L’homme qui venait d’ailleurs, 1976
The man who fell to Earth
Nicolas Roeg
La mise en scène toute en ellipses de Nicolas Roeg était faite pour la science-fiction. Là où beaucoup de ses collègues tentent avec application d’illustrer voir d’expliquer les concepts les plus extravagants, l’anglais imagine une structure rhizomique qui déploie l’imaginaire autour du roman de Walter Stone Tevis.
Rares sont ainsi les films à procurer des sentiments aussi mystérieux que les écrits de Bradbury, Vonnegut ou Philipp K Dick.
Toutefois, le métrage élargie le champs du genre grâce à son atout maître : la présence de Bowie.
Le Thin White Duke n’a pas toujours été bien servi au cinéma, et l’on préfère se souvenir aujourd’hui de ses expérimentations dans les clips ou de ses apparitions, terme qui lui convient le mieux (quelques minutes magiques dans «Le prestige» de Nolan, quelques secondes glaçantes dans «Twin Peaks).
Finalement, le seul rôle à la mesure de l’idole est un rôle d’icône: Un prisonnier androgyne mutique chez le maître de cérémonie Oshima, ou littéralement un «homme qui venait d’ailleurs».
Dès lors, Roeg ne peut se contenter de raconter l’histoire d’un starman fuyant une planète asséchée pour s’emparer de l’eau des humains.
Trop ailleurs, trop strange, Bowie demande plus. Il sera donc, en plus, un milliardaire à la «Citizen kane» et une représentation christique… c’est à dire une rock star.
La science-fiction souffre d’une propension au kitsch.

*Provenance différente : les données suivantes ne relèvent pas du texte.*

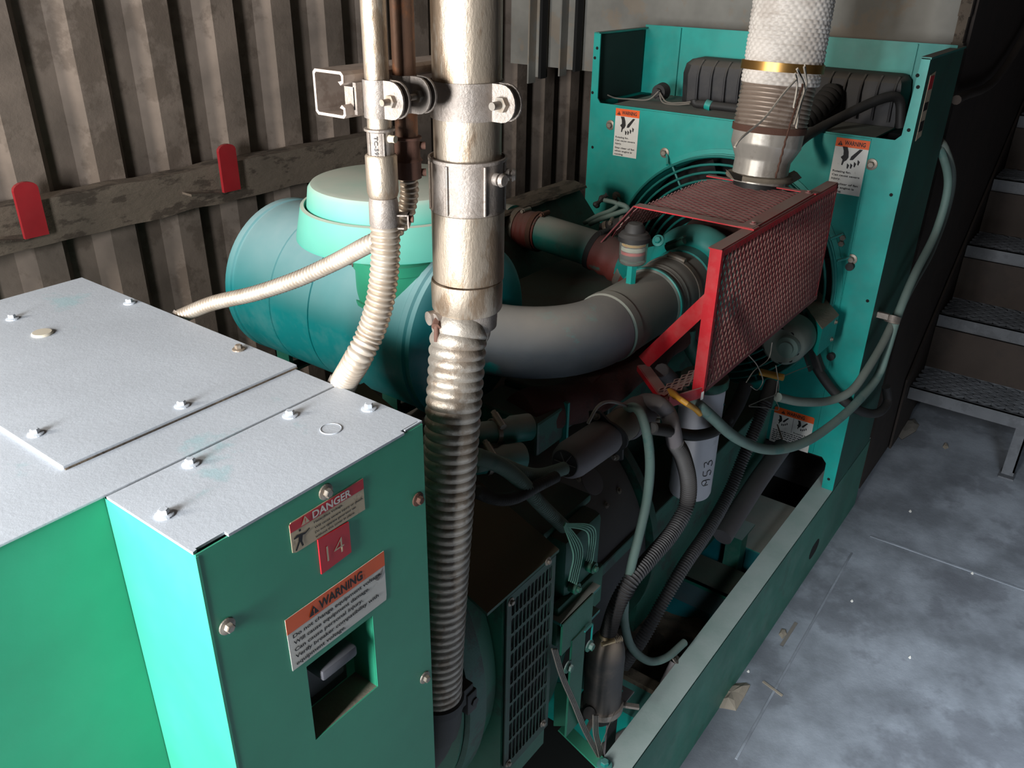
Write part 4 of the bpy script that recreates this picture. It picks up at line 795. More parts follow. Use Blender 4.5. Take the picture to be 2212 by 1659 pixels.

Roeg n’élude pas le problème, mais à l’aide de son acteur mutant, dévie le genre vers un psychédélisme doux et la mise en abîme à tiroirs.
Ainsi, à l’homme aux yeux vairons est associée une histoire de regards complexes (les doubles foyers de Buck Henry, les lentilles du martien).
Et, pour finir, perdu par l’avidité du public, loin de sa station et de la vie sur Mars, l’homme qui venait d’ailleurs ne pourra communiquer avec la femme qu’il aime qu’en composant un disque.